### Problem to solve:
Retype each line of the listing below, from the first through the one holding "return b.add(vs, fs, 0, True)", with no other lines.

### Provided data:
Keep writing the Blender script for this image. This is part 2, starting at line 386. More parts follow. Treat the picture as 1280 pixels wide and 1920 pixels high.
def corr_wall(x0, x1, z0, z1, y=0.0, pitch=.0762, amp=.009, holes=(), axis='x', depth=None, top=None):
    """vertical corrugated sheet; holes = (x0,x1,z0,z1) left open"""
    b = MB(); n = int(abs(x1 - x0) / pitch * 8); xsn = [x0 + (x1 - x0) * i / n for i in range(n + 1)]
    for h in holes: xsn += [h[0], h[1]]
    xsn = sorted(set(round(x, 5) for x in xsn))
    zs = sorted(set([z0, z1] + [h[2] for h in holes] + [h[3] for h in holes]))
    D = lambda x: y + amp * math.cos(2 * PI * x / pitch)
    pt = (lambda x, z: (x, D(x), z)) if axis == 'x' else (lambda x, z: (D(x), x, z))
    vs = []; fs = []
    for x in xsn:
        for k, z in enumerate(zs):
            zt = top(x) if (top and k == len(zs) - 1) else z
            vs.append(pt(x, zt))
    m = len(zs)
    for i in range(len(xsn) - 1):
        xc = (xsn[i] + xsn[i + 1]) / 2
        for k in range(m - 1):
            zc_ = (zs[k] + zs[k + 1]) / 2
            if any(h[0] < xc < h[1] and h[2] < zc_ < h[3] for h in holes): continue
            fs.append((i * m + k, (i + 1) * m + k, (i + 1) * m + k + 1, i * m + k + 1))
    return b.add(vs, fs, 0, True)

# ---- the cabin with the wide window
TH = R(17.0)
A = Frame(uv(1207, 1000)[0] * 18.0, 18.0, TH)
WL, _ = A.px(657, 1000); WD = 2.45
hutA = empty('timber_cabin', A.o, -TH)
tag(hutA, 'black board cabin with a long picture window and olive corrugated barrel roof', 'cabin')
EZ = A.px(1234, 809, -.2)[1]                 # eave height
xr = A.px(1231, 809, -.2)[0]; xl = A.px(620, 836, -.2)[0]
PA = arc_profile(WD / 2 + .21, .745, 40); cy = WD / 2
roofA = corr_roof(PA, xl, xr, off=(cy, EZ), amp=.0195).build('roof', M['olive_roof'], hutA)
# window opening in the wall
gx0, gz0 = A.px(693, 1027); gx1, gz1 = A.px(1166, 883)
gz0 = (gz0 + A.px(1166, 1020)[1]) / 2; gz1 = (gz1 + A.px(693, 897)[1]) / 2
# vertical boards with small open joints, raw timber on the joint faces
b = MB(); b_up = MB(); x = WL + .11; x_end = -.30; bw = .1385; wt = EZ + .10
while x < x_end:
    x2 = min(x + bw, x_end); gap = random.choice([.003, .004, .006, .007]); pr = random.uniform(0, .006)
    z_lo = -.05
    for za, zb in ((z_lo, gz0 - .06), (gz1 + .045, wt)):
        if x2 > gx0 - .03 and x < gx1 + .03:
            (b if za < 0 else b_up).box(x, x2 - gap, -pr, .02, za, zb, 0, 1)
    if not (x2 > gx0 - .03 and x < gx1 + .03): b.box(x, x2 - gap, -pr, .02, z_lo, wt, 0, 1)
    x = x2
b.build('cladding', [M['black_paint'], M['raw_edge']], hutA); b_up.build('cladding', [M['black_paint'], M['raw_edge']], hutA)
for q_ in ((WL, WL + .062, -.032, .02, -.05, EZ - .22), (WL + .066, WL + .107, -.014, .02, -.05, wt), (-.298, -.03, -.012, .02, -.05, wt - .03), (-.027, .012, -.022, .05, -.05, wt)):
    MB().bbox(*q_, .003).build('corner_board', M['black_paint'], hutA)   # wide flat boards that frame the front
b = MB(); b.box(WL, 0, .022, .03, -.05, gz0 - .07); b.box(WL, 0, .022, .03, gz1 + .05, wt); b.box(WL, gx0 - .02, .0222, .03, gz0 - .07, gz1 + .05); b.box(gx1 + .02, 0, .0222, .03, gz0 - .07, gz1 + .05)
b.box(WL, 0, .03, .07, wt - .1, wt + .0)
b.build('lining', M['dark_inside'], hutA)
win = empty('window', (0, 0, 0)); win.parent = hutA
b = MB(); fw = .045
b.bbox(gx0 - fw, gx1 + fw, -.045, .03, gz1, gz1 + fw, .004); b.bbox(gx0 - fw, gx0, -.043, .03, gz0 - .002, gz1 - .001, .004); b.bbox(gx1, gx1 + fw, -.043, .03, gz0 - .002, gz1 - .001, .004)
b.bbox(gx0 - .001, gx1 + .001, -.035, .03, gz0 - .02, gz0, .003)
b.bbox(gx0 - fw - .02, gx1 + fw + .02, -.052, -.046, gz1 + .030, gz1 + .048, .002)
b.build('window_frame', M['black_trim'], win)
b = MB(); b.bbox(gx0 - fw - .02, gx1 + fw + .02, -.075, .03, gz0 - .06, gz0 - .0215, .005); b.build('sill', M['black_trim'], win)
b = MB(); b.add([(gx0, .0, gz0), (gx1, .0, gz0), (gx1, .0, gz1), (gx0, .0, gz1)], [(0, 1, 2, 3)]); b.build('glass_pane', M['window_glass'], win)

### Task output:
Keep writing the Blender script for this image. This is part 2, starting at line 386. More parts follow. Treat the picture as 1280 pixels wide and 1920 pixels high.
def corr_wall(x0, x1, z0, z1, y=0.0, pitch=.0762, amp=.009, holes=(), axis='x', depth=None, top=None):
    """vertical corrugated sheet; holes = (x0,x1,z0,z1) left open"""
    b = MB(); n = int(abs(x1 - x0) / pitch * 8); xsn = [x0 + (x1 - x0) * i / n for i in range(n + 1)]
    for h in holes: xsn += [h[0], h[1]]
    xsn = sorted(set(round(x, 5) for x in xsn))
    zs = sorted(set([z0, z1] + [h[2] for h in holes] + [h[3] for h in holes]))
    D = lambda x: y + amp * math.cos(2 * PI * x / pitch)
    pt = (lambda x, z: (x, D(x), z)) if axis == 'x' else (lambda x, z: (D(x), x, z))
    vs = []; fs = []
    for x in xsn:
        for k, z in enumerate(zs):
            zt = top(x) if (top and k == len(zs) - 1) else z
            vs.append(pt(x, zt))
    m = len(zs)
    for i in range(len(xsn) - 1):
        xc = (xsn[i] + xsn[i + 1]) / 2
        for k in range(m - 1):
            zc_ = (zs[k] + zs[k + 1]) / 2
            if any(h[0] < xc < h[1] and h[2] < zc_ < h[3] for h in holes): continue
            fs.append((i * m + k, (i + 1) * m + k, (i + 1) * m + k + 1, i * m + k + 1))
    return b.add(vs, fs, 0, True)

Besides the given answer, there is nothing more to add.